**The exercise**:
Beginning with the first line of the data below, extract each line up to and including the one containing "C = bpy.context.scene.collection". Copy them exactly and add nothing.

**Data segment**:

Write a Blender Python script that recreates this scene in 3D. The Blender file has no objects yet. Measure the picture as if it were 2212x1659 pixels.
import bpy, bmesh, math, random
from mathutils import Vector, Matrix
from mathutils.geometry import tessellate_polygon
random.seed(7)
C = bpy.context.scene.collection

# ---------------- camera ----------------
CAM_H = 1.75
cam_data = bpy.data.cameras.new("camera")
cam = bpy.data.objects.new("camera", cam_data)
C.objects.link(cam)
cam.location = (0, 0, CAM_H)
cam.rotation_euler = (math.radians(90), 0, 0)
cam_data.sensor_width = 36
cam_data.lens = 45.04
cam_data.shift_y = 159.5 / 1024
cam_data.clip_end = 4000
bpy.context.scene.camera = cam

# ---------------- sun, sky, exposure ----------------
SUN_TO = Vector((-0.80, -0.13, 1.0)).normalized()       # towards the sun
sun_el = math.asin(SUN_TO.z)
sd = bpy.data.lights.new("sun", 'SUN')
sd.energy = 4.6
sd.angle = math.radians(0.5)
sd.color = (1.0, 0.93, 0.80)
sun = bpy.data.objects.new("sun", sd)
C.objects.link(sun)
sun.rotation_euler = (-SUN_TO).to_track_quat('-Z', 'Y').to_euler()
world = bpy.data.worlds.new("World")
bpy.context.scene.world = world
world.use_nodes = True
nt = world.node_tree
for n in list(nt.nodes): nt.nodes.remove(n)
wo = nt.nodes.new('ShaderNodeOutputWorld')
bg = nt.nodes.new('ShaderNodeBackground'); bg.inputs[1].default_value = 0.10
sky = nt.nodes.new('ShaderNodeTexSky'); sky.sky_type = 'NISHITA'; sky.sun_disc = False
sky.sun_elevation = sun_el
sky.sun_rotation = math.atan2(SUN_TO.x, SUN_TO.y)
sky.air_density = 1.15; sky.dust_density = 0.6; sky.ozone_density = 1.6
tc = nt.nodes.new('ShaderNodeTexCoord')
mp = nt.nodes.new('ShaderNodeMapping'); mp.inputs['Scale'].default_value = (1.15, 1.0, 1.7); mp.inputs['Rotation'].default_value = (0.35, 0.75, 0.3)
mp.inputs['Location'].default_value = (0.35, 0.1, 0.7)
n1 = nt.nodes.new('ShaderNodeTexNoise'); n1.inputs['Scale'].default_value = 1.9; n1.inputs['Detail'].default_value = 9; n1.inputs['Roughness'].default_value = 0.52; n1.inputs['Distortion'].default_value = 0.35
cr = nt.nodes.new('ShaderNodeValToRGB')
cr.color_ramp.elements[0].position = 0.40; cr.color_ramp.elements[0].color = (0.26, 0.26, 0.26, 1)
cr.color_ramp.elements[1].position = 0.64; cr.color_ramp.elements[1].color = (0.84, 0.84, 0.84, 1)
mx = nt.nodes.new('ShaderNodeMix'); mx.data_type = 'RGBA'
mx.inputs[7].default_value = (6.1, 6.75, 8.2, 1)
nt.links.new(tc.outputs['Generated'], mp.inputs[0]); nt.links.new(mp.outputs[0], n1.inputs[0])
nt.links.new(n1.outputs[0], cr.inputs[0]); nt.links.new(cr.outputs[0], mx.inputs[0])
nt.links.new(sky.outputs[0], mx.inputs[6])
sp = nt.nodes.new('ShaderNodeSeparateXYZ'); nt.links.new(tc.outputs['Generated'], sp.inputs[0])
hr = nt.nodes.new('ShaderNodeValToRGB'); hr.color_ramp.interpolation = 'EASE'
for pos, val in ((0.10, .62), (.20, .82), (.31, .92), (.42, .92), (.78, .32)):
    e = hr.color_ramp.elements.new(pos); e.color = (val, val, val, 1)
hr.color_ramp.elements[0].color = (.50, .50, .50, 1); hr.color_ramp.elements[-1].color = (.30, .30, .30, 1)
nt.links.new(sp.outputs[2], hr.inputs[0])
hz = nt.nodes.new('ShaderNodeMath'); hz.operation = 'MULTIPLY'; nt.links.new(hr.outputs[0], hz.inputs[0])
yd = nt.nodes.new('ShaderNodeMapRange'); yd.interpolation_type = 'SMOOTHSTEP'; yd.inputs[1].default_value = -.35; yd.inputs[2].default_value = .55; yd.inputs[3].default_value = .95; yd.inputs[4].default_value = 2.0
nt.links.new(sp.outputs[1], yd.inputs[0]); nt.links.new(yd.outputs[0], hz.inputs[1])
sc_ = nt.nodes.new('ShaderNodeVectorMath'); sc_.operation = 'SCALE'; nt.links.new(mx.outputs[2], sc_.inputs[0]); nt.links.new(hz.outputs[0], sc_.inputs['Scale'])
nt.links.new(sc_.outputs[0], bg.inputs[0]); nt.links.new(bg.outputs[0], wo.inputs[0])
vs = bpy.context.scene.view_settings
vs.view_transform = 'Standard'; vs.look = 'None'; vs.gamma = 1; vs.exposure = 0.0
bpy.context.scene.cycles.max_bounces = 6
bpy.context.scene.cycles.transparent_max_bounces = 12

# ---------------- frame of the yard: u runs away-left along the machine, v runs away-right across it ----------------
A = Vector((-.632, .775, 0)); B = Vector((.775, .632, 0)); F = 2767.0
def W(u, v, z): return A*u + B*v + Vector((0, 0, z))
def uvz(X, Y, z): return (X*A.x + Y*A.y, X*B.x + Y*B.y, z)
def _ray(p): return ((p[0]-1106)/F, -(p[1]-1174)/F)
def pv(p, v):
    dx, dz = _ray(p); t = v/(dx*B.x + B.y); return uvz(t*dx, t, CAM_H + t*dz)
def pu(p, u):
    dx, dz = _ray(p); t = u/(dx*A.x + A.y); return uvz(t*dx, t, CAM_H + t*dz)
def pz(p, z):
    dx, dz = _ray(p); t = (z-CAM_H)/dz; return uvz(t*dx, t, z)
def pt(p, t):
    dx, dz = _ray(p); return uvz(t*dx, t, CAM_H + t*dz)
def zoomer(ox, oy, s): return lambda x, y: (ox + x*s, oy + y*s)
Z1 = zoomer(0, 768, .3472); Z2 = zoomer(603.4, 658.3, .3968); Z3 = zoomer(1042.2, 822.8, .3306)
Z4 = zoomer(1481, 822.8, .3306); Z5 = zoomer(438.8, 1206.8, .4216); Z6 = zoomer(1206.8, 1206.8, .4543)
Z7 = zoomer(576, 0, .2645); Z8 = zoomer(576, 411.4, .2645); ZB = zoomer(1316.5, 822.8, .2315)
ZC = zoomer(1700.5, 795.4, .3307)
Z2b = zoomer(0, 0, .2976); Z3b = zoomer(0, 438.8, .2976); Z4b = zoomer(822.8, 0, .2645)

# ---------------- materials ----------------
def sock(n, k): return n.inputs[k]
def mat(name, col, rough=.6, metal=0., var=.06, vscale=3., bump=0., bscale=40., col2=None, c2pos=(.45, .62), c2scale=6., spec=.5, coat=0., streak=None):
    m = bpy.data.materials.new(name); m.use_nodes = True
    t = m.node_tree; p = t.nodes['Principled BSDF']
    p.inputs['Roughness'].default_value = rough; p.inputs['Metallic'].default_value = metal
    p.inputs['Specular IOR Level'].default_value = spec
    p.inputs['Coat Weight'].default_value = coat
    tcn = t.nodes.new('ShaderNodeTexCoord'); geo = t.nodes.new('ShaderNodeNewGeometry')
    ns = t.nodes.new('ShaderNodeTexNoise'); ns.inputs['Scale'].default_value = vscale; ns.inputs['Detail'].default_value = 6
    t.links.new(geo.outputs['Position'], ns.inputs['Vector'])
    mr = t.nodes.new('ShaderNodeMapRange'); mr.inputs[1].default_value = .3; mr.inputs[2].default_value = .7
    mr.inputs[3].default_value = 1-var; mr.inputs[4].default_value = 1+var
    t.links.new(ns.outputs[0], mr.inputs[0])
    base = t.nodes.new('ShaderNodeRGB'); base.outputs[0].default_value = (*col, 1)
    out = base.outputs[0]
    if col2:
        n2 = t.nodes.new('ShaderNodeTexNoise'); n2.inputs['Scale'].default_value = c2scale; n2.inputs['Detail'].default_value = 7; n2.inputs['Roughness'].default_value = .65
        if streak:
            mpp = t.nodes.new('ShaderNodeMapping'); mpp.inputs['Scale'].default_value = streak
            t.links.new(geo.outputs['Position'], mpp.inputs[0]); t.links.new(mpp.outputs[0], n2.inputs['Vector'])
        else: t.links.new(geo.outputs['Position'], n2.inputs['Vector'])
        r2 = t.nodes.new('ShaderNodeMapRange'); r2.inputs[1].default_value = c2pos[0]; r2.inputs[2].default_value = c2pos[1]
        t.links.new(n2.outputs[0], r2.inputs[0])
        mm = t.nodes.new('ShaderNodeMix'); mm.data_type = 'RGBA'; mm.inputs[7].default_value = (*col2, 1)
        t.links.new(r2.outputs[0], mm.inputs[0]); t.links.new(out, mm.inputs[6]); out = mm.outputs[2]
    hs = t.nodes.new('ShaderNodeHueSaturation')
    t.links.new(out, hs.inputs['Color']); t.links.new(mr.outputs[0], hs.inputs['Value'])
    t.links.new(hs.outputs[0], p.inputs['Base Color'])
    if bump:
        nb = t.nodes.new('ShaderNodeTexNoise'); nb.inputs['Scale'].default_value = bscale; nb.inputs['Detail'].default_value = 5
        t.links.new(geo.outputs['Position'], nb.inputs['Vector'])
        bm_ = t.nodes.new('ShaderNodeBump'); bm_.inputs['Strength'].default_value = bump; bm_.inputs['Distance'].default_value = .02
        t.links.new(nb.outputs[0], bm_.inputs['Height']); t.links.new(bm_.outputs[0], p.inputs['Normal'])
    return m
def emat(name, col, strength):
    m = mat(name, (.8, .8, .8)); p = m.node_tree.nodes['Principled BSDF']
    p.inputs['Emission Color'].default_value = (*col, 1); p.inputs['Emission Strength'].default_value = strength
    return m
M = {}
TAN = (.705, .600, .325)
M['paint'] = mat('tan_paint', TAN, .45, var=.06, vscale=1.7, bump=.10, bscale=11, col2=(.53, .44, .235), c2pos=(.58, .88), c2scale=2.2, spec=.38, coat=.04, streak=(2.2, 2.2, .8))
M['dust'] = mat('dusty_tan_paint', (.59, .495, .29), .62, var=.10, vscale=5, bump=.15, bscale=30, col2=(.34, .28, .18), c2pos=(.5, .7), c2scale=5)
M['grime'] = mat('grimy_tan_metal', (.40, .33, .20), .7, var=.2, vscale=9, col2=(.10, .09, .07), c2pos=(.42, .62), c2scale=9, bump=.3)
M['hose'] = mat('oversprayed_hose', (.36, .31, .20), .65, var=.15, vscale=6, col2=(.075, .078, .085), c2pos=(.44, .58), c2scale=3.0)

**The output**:
Write a Blender Python script that recreates this scene in 3D. The Blender file has no objects yet. Measure the picture as if it were 2212x1659 pixels.
import bpy, bmesh, math, random
from mathutils import Vector, Matrix
from mathutils.geometry import tessellate_polygon
random.seed(7)
C = bpy.context.scene.collection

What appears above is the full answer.